Trump has repeatedly hammered away at the trope of ‘far left fascism’ and antifa violence, while refusing to condemn the real organised violence of the right and the police. Indeed his comments were designed to incite it.

But Danielson’s death was the first recorded killing by an antifascist, compared to 329 killed by white supremacists and other right wing extremists over the past 25 years. In 2020 the right was responsible for 67 per cent of domestic terror attacks and plots, with half of that violence targeting protesters.

Trump, Fox News and the right turn that reality on its head, whipping up an ideological bubble of ‘racial threat’ and ‘left wing conspiracy’, to excuse the murders of anti-racist protests by the police and militias. Ultimately they are partly responsible for the deaths.

Self-defence – no offence

The lesson we have to learn is that the far right can police, intimidate and repress our demos with impunity, while the system will defend them if we fight back. Both outcomes analysed above will embolden the racist right who will see them as a licence to step up their armed ‘security’ on our protests.

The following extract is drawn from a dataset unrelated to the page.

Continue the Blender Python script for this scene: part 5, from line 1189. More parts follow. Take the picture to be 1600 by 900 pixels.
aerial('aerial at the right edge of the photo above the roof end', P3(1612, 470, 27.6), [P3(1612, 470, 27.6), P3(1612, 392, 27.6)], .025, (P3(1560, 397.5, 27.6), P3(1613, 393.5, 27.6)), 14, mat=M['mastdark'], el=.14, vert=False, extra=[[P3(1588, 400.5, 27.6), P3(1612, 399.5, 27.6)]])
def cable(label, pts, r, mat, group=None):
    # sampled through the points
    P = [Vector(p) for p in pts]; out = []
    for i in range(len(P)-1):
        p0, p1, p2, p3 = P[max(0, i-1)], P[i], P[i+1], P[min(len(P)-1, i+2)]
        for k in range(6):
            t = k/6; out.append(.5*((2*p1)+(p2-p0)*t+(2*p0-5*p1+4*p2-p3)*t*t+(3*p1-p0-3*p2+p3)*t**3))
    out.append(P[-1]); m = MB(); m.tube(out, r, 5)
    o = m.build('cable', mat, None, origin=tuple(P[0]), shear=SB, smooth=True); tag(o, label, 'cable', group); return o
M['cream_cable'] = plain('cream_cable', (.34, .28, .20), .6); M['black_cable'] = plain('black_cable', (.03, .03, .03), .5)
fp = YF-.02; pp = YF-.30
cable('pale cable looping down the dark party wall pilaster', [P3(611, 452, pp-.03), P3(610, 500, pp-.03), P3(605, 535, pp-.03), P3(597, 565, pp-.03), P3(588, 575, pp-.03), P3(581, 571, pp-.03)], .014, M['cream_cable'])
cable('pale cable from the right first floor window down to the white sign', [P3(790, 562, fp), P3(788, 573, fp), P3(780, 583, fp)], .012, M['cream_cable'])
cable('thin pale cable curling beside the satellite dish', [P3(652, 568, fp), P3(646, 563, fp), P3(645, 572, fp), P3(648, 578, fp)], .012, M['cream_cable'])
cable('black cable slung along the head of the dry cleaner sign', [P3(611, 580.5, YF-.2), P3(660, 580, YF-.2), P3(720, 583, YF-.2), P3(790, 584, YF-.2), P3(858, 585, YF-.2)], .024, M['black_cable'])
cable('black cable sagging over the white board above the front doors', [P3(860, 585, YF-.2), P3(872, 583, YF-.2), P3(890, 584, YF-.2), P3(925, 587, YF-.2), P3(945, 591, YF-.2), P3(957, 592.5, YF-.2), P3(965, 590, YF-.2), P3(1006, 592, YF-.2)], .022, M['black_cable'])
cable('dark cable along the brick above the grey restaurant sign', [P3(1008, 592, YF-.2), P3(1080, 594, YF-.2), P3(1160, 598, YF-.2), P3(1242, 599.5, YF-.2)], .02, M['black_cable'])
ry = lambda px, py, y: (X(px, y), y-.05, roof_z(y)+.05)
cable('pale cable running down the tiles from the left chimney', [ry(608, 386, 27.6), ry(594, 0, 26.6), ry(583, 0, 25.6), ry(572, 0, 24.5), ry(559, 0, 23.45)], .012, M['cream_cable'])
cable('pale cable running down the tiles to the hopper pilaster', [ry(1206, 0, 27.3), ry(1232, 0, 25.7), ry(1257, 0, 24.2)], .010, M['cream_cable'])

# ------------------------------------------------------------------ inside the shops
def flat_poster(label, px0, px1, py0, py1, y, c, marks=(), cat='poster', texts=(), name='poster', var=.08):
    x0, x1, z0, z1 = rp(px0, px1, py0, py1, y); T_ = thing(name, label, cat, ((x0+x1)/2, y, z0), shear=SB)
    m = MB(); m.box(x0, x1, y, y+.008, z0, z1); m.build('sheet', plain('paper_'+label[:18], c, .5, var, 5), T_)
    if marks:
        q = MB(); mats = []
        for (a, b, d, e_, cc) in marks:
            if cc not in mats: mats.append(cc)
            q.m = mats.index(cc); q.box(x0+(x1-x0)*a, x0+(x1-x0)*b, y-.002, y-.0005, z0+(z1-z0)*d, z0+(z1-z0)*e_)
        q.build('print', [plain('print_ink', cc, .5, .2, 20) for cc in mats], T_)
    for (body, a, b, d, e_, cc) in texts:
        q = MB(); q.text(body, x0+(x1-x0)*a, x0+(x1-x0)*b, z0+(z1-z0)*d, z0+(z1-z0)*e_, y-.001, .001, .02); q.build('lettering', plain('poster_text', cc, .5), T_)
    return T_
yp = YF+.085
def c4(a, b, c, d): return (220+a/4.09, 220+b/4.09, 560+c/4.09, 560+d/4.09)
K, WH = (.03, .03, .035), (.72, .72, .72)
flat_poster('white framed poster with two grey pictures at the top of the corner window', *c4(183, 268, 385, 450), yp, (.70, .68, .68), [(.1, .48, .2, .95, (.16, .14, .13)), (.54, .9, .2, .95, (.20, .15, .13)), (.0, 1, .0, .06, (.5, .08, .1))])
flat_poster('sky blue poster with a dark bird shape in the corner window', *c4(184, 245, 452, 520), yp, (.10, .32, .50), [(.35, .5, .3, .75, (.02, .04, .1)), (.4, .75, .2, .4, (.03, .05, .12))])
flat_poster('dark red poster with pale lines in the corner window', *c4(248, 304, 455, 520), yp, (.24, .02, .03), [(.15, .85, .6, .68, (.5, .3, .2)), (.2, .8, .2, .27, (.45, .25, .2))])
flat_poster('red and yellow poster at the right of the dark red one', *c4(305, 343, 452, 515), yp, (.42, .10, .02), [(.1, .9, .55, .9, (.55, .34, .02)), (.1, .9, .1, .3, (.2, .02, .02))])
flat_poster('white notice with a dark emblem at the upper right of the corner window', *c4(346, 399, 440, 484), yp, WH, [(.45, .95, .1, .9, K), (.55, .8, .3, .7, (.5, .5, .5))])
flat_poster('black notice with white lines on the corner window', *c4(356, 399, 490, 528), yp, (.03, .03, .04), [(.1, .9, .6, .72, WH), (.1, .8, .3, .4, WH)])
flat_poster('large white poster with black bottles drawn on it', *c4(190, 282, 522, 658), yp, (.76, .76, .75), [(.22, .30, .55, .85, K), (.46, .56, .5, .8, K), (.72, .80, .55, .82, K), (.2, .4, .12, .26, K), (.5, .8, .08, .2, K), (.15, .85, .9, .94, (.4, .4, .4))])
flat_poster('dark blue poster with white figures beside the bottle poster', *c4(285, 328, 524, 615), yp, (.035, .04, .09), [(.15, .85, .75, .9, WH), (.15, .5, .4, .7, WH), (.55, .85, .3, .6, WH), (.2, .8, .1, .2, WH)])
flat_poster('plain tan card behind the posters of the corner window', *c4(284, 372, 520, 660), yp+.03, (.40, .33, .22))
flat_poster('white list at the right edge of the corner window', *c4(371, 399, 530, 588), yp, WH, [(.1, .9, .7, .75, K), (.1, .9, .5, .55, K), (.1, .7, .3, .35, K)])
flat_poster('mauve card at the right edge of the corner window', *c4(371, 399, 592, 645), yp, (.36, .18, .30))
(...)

The only answer is organised self-defence. The Black Lives Matter movement has to defend its protests and its communities from both far right and police violence. This requires organised and disciplined self-defence groups, armed to the degree required by the situation and answerable to councils of delegates elected from neighbourhood committees. Only such a movement, rooted in working class neighbourhoods but coordinated nationally, will be able to sustain the mass struggle for equality and justice.

We need to win support for this from all the communities of people of colour, from union branches and workplaces, from colleges and schools, as well as from left and anti-racist organisations. Necessarily such a movement would help reorganise the working class and build the forces needed to abolish capitalism itself, the only way to rid the world of racism and police.